§ Provided entries

— START —

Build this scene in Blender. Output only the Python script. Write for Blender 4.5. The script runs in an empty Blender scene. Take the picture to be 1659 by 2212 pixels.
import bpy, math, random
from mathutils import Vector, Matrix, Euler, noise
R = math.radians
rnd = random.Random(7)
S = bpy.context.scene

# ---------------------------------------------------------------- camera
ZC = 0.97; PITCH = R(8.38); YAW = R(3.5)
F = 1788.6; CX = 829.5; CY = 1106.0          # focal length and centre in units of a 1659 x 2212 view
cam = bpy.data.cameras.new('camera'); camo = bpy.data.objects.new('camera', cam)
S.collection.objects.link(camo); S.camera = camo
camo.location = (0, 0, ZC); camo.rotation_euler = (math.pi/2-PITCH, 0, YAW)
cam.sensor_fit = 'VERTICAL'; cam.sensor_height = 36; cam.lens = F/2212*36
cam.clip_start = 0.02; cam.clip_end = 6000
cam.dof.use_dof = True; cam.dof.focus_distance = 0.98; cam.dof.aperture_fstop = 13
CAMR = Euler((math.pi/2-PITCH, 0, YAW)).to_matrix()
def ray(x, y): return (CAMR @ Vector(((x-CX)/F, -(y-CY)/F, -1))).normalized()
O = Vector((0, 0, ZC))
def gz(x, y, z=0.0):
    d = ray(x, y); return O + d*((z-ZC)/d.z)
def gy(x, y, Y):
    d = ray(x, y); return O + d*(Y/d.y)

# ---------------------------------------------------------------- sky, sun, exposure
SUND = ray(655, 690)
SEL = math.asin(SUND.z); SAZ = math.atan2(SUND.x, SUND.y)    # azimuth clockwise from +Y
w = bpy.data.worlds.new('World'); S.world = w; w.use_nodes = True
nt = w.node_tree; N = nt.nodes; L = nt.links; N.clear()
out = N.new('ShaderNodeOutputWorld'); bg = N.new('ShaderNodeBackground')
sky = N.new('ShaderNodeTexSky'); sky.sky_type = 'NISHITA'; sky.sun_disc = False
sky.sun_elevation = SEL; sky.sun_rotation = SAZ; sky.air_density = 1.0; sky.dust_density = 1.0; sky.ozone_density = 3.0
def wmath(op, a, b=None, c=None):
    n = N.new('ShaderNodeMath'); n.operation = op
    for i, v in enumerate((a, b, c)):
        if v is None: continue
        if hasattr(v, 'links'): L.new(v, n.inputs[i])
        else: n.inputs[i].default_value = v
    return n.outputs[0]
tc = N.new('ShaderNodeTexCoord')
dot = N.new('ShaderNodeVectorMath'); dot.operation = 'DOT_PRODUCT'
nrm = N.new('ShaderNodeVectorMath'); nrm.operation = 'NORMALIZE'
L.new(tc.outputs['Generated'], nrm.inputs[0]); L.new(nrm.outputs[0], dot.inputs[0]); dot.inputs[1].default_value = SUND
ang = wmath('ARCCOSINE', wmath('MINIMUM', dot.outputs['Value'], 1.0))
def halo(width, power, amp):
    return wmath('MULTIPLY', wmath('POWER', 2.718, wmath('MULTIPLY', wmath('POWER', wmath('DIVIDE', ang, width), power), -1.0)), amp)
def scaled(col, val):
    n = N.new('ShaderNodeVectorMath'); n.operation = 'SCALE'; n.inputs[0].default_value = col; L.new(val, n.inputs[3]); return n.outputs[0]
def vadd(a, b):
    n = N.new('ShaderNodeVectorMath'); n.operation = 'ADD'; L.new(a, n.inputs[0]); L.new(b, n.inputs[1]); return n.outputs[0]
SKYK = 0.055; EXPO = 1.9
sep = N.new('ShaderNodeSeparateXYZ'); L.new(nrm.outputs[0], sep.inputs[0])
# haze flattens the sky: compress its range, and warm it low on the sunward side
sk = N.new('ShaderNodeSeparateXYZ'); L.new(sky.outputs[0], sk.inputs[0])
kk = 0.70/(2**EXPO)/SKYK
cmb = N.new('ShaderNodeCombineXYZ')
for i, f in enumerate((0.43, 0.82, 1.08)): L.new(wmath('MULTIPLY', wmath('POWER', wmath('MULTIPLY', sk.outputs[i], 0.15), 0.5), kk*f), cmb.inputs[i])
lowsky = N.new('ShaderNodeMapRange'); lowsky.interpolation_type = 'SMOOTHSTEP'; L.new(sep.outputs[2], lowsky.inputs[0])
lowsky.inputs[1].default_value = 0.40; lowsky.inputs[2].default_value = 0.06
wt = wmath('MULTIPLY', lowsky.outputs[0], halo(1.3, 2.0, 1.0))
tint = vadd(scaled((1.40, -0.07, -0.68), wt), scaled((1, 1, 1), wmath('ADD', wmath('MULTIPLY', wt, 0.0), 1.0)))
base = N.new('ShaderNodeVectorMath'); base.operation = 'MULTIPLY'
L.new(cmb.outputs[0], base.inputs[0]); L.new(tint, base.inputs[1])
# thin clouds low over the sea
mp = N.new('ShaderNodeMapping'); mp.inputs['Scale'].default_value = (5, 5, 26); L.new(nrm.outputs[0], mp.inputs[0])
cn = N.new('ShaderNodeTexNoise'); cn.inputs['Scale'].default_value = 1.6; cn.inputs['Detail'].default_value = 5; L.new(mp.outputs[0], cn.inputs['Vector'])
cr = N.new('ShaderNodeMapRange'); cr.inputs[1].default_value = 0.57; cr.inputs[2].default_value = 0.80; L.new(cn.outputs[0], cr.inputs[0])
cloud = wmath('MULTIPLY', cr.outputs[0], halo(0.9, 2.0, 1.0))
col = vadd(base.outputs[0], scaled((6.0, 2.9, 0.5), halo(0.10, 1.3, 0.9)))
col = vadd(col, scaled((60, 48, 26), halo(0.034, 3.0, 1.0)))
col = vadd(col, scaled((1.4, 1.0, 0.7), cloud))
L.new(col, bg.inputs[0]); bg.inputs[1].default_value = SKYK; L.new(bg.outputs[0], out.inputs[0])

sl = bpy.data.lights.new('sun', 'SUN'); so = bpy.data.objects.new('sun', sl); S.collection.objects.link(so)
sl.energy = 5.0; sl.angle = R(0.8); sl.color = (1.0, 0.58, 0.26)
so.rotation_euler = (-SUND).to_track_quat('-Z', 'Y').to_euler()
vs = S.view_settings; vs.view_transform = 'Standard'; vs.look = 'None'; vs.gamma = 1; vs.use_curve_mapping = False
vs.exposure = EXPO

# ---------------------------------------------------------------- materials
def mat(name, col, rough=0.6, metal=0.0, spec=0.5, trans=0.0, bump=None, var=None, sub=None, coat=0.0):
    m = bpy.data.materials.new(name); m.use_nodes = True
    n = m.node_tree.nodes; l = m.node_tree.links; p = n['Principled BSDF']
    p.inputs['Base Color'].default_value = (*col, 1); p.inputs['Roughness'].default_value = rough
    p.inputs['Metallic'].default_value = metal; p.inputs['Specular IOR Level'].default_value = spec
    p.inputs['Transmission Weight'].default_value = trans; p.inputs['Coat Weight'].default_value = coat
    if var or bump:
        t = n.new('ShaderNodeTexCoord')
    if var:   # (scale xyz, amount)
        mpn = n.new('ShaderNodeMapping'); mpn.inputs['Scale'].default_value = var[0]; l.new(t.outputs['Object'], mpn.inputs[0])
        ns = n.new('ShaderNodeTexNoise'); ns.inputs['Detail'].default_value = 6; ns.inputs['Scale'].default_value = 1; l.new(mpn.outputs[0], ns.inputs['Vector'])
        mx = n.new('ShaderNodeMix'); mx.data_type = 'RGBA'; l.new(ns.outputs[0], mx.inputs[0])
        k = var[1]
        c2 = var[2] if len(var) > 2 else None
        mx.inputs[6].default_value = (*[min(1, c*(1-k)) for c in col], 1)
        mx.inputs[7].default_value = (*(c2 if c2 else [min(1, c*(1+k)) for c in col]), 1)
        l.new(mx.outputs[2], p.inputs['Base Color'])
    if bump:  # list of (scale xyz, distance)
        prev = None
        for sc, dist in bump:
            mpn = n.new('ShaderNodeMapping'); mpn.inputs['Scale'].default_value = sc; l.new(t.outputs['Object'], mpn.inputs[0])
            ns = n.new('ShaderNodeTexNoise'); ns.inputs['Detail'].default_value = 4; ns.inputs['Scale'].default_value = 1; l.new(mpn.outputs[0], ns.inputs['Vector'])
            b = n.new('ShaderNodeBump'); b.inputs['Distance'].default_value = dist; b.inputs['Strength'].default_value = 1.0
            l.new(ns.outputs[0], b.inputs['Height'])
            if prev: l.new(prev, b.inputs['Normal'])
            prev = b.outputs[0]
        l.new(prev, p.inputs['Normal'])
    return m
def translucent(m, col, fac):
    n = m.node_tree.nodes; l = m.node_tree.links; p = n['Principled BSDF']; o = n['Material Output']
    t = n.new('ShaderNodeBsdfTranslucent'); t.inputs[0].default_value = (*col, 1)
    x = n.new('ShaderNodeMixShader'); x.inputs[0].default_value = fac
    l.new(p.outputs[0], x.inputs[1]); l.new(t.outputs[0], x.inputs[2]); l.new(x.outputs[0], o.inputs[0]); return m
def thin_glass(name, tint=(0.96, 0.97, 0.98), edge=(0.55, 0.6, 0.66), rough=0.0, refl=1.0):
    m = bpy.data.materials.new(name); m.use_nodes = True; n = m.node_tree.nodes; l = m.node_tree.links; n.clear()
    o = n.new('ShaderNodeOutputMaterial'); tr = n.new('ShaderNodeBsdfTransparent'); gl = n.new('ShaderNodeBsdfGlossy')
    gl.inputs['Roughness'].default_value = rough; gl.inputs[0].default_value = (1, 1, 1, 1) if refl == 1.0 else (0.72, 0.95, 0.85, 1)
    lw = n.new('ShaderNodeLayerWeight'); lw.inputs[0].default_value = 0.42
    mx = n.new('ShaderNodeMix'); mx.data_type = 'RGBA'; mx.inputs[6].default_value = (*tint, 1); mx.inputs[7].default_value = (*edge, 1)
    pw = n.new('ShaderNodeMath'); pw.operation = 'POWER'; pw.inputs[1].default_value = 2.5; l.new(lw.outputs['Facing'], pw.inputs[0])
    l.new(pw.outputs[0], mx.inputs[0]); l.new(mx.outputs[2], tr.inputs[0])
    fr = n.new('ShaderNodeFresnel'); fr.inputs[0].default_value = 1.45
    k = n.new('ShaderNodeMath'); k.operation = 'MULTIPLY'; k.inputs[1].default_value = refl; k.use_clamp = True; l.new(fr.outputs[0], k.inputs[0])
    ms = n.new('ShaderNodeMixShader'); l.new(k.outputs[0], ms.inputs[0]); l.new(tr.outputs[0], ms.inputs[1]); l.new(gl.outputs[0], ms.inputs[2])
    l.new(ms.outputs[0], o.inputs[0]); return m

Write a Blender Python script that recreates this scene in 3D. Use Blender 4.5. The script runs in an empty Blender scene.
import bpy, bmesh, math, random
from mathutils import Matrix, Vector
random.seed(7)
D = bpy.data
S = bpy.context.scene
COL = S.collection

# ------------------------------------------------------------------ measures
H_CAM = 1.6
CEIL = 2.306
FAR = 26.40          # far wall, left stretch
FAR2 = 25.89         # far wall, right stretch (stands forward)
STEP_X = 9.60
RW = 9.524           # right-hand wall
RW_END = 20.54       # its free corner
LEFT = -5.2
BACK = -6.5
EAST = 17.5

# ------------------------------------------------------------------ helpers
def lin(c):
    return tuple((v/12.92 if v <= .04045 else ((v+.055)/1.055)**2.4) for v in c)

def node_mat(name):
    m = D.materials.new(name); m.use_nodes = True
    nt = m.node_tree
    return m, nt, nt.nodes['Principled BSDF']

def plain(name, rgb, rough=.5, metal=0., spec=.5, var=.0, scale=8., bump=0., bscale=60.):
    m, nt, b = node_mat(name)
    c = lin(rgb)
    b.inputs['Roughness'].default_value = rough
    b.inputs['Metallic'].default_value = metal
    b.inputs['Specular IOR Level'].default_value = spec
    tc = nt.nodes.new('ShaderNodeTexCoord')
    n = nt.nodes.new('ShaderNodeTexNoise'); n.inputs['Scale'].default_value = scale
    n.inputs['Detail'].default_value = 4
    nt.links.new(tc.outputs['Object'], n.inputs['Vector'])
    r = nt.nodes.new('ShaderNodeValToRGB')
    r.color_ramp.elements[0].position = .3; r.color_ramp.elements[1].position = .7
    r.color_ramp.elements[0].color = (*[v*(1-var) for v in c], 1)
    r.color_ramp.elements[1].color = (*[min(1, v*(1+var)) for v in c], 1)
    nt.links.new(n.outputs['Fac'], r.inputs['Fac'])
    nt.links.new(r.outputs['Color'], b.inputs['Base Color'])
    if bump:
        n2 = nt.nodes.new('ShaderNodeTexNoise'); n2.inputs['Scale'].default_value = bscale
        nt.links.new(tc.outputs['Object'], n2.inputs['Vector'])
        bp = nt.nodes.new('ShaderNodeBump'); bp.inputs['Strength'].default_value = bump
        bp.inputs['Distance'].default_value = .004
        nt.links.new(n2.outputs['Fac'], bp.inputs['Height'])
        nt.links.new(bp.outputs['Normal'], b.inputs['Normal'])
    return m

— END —

§ Instruction
Quote the records from their first line to the line with "d = ray(x, y); return O + d*(Y/d.y)", inclusive, without adding or dropping anything.

§ Response to the exercise
Build this scene in Blender. Output only the Python script. Write for Blender 4.5. The script runs in an empty Blender scene. Take the picture to be 1659 by 2212 pixels.
import bpy, math, random
from mathutils import Vector, Matrix, Euler, noise
R = math.radians
rnd = random.Random(7)
S = bpy.context.scene

# ---------------------------------------------------------------- camera
ZC = 0.97; PITCH = R(8.38); YAW = R(3.5)
F = 1788.6; CX = 829.5; CY = 1106.0          # focal length and centre in units of a 1659 x 2212 view
cam = bpy.data.cameras.new('camera'); camo = bpy.data.objects.new('camera', cam)
S.collection.objects.link(camo); S.camera = camo
camo.location = (0, 0, ZC); camo.rotation_euler = (math.pi/2-PITCH, 0, YAW)
cam.sensor_fit = 'VERTICAL'; cam.sensor_height = 36; cam.lens = F/2212*36
cam.clip_start = 0.02; cam.clip_end = 6000
cam.dof.use_dof = True; cam.dof.focus_distance = 0.98; cam.dof.aperture_fstop = 13
CAMR = Euler((math.pi/2-PITCH, 0, YAW)).to_matrix()
def ray(x, y): return (CAMR @ Vector(((x-CX)/F, -(y-CY)/F, -1))).normalized()
O = Vector((0, 0, ZC))
def gz(x, y, z=0.0):
    d = ray(x, y); return O + d*((z-ZC)/d.z)
def gy(x, y, Y):
    d = ray(x, y); return O + d*(Y/d.y)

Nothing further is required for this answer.